Acha que falta, então, um maior investimento, por exemplo, em formações para explicar às pessoas e, também, aos jovens como funciona o espaço europeu?
Esse pode ser um caminho, entre outros, claro. Costumo referir o exemplo da reciclagem. Há duas décadas, a reciclagem era mínima, progressivamente foi aumentando porque se foi ensinando nas escolas, aos meninos, desde uma idade muito jovem, a importância que a reciclagem tinha para o país, para o planeta. Consequentemente, as crianças foram multiplicadoras, nas suas famílias, dessa importância e de novos comportamentos também. Daí que na escola, provavelmente, será o momento e o espaço inicial e fundamental, também, para explicar, nomeadamente, para cada tipo de idade, claro, o que é que é a cidadania Europeia, o que é que representa, que direitos confere, porque é que existe. Mais uma vez, só existe porque existe União Europeia e todos os decisores políticos decidiram instituir, precisamente, esta cidadania para reforçar o sentimento de cidade (civitas), de comunidade que tem, obviamente, de ser promovida numa lógica de unidos na diversidade, que é o lema da União Europeia.

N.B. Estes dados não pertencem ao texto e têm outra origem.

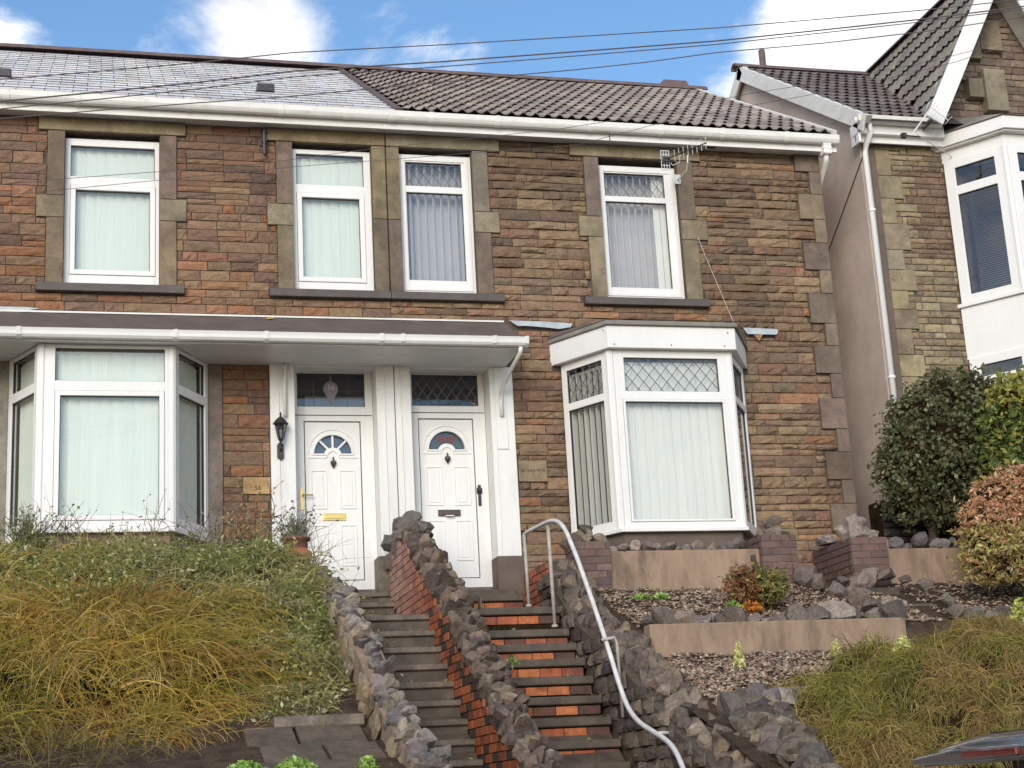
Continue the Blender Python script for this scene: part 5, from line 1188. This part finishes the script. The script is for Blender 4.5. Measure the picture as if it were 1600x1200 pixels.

Faz um balanço positivo da moeda única, o euro, ou sedimentou alguma desigualdade por ser uma moeda muito forte? Há questões a serem limadas ou foi um processo bem implementado?
Não sou economista, portanto, nunca fiz nenhum estudo sobre o impacto do euro. O que lhe posso dizer é que, de facto, a adesão ao euro continua a ser, até hoje, a questão mais fraturante no que diz respeito à participação de Portugal na União Europeia. Mesmo entre os economistas, ainda hoje não é consensual, primeiro, se Portugal deveria ter aderido ou não; segundo, se deveria ter aderido na altura em que aderiu; e, terceiro, se, de facto, o impacto tem sido positivo ou negativo, se tem beneficiado mais, ou menos, o país. Na realidade, a estratégia do governo, na altura, foi de continuidade, de alinhamento com os grandes projetos da União Europeia. Desde a adesão até agora, Portugal tem integrado todos os grandes projetos da União Europeia desde o seu início, portanto, nesse aspeto, também, foi consequente com o percurso que tinha tido desde o início. No caso de um país pequeno como o nosso, com um mercado, também ele próprio, pequeno, não sei até que ponto é que teria beneficiado estando isolado, não tendo aderido à moeda única quando, por exemplo, Espanha, que é, no fundo, uma extensão do mercado económico português, o fez.